The increased use of high-speed wireless communication devices, such as 5G mobile phones and sensors for self-driving cars, is causing airwaves to become increasingly congested. This makes the ability to prevent interfering signals that can impair device performance an even more critical — and difficult — issue.
With these and other potential uses in mind, MIT researchers showed a new millimeter-wave multiple-input-multiple-output (MIMO) wireless receiver architecture capable of handling greater spatial interference than earlier designs. MIMO systems contain numerous antennas, which allow them to transmit and receive signals from many directions. Their wireless receiver detects and blocks spatial interference at the earliest possible time, before undesirable signals are magnified, hence improving performance.
This MIMO receiver architecture relies on a specific circuit called as a nonreciprocal phase shifter, which may target and cancel out undesirable signals. The researchers demonstrate how a unique phase shifter structure, which is programmable, low-power, and compact, may be utilized to cancel out interference earlier in the receiver chain.

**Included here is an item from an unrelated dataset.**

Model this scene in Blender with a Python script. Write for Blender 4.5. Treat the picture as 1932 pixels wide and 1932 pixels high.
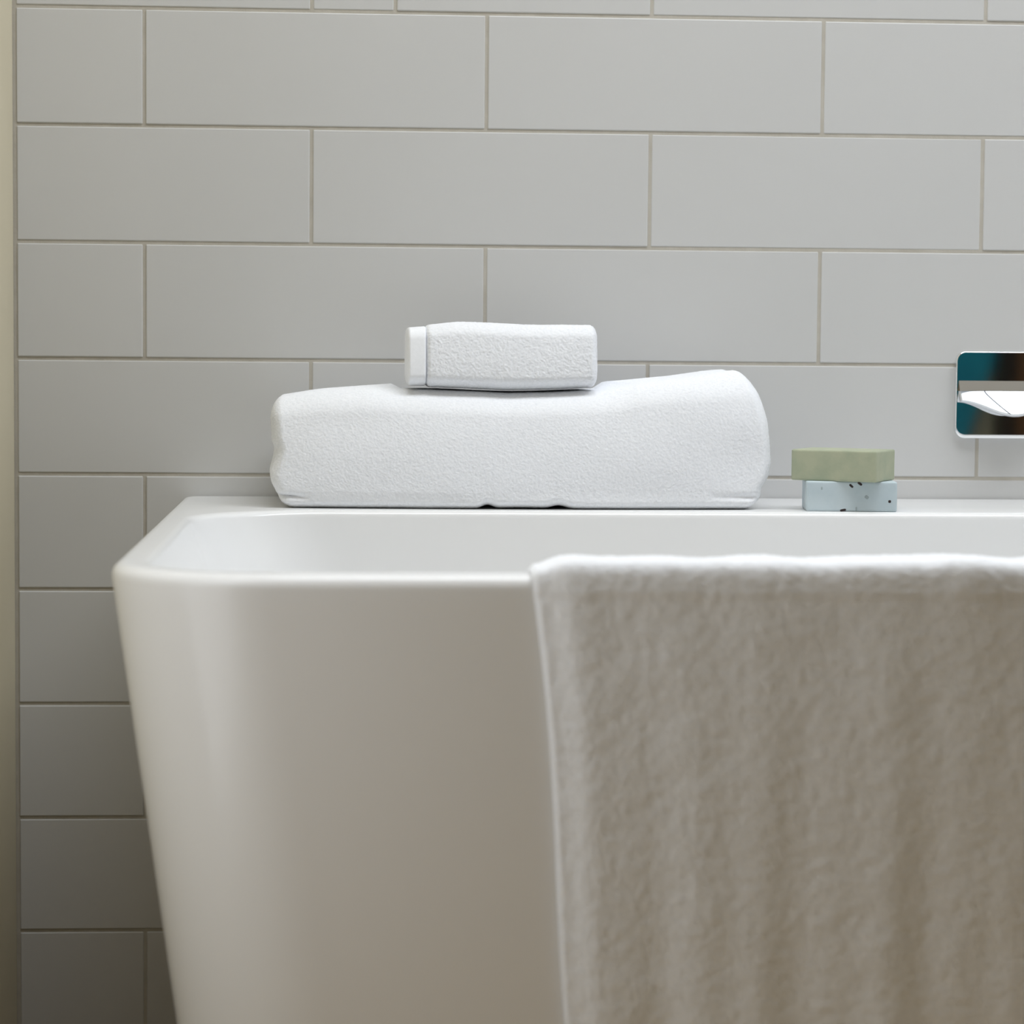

Their receiver can block up to four times more interference than comparable products. In addition, the interference-blocking components can be turned on and off as needed to save energy.

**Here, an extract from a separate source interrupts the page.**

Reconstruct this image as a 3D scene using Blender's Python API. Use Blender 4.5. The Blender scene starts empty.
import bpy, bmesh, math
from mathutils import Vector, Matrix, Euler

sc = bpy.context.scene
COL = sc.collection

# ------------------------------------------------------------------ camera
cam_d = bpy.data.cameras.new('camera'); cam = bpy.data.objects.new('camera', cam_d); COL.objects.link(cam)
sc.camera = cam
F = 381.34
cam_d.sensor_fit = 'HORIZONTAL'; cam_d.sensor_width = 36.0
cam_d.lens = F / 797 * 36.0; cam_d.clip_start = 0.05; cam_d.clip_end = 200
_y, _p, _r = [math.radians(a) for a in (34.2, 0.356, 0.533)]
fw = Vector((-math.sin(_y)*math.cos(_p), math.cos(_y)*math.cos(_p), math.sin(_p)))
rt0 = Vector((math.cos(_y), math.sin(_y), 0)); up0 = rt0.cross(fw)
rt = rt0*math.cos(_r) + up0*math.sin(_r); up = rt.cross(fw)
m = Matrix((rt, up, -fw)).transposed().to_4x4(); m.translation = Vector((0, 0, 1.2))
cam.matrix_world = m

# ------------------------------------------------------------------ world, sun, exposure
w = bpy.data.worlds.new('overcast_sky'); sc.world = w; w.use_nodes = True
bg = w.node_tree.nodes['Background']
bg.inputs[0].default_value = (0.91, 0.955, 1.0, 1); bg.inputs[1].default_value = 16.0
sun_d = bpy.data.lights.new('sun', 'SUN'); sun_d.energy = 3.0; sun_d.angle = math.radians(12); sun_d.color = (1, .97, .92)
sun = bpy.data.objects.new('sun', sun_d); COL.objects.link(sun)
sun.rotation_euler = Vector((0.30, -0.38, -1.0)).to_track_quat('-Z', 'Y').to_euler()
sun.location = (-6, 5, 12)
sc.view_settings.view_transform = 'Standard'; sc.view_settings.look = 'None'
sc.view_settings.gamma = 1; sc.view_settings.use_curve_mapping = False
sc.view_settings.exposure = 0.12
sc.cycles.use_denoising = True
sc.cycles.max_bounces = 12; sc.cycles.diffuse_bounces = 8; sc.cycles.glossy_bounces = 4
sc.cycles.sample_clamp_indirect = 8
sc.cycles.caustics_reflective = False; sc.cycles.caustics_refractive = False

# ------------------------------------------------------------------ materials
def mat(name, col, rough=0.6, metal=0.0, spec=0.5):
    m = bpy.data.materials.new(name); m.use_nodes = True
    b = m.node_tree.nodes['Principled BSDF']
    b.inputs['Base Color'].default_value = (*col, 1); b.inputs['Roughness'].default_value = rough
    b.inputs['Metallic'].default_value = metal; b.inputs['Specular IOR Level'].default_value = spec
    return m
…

There is already a lot of utilization happening in the frequency ranges we are trying to use for new 5G and 6G systems. So, anything new we are trying to add should already have these interference-mitigation systems installed.
Negar Reiskarimian
In a mobile phone, such a receiver could help mitigate signal quality issues that can lead to slow and choppy Zoom calling or video streaming.
“There is already a lot of utilization happening in the frequency ranges we are trying to use for new 5G and 6G systems. So, anything new we are trying to add should already have these interference-mitigation systems installed. Here, we’ve shown that using a nonreciprocal phase shifter in this new architecture gives us better performance. This is quite significant, especially since we are using the same integrated platform as everyone else,” says Negar Reiskarimian, the X-Window Consortium Career Development Assistant Professor in the Department of Electrical Engineering and Computer Science (EECS), a member of the Microsystems Technology Laboratories and Research Laboratory of Electronics (RLE), and the senior author of a paper on this receiver.
Reiskarimian wrote the paper with EECS graduate students Shahabeddin Mohin, who is the lead author, Soroush Araei, and Mohammad Barzgari, an RLE postdoc. The work was recently presented at the IEEE Radio Frequency Circuits Symposium and received the Best Student Paper Award.
Blocking interference
Digital MIMO systems are made up of two parts: analog and dig ital. The analog part receives signals by antennas, which are amplified, down-converted, and transmitted through an analog-to-digital converter before being processed in the device’s digital domain. To obtain the necessary signal, digital beamforming is required.
However, if a powerful, interfering signal from a different direction enters the receiver at the same time as a wanted signal, it can saturate the amplifier and drown out the desired signal. Unwanted signals can be filtered out by digital MIMOs, but only later in the receiver chain. If the interference is boosted alongside the target signal, it is more difficult to remove afterward.
“The output of the initial low-noise amplifier is the first place you can do this filtering with minimal penalty, so that is exactly what we are doing with our approach,” Reiskarimian says.
The researchers built and installed four nonreciprocal phase shifters immediately at the output of the first amplifier in each receiver chain, all connected to the same node. These phase shifters can pass signal in both directions and sense the angle of an incoming interfering signal. The devices can adjust their phase until they cancel out the interference.
The phase of these devices can be precisely tuned, so they can sense and cancel an unwanted signal before it passes to the rest of the receiver, blocking interference before it affects any other parts of the receiver. In addition, the phase shifters can follow signals to continue blocking interference if it changes location.
“If you start getting disconnected or your signal quality goes down, you can turn this on and mitigate that interference on the fly. Because ours is a parallel approach, you can turn it on and off with minimal effect on the performance of the receiver itself,” Reiskarimian adds.
A compact device
In addition to making their innovative phase shifter architecture customizable, the researchers intended it to take up less space on the chip and consume less power than traditional nonreciprocal phase shifters.
Once the researchers had completed the study to demonstrate that their proposal would work, the biggest hurdle was turning the theory into a circuit that met their performance objectives. At the same time, the receiver had to adhere to severe physical constraints and a limited power budget, or it would be ineffective in real-world applications.
Finally, the team exhibited a small MIMO architecture on a 3.2-square-millimeter chip capable of blocking signals four times stronger than those handled by existing devices. Their phase shifter architecture is simpler than other designs and more energy efficient.
Moving forward, the researchers hope to scale up their technology to larger systems and enable it to operate in the wider frequency ranges used by 6G wireless devices. Satellites can cause significant interference in these frequency ranges . In addition, they want to adapt nonreciprocal phase shifters for various uses.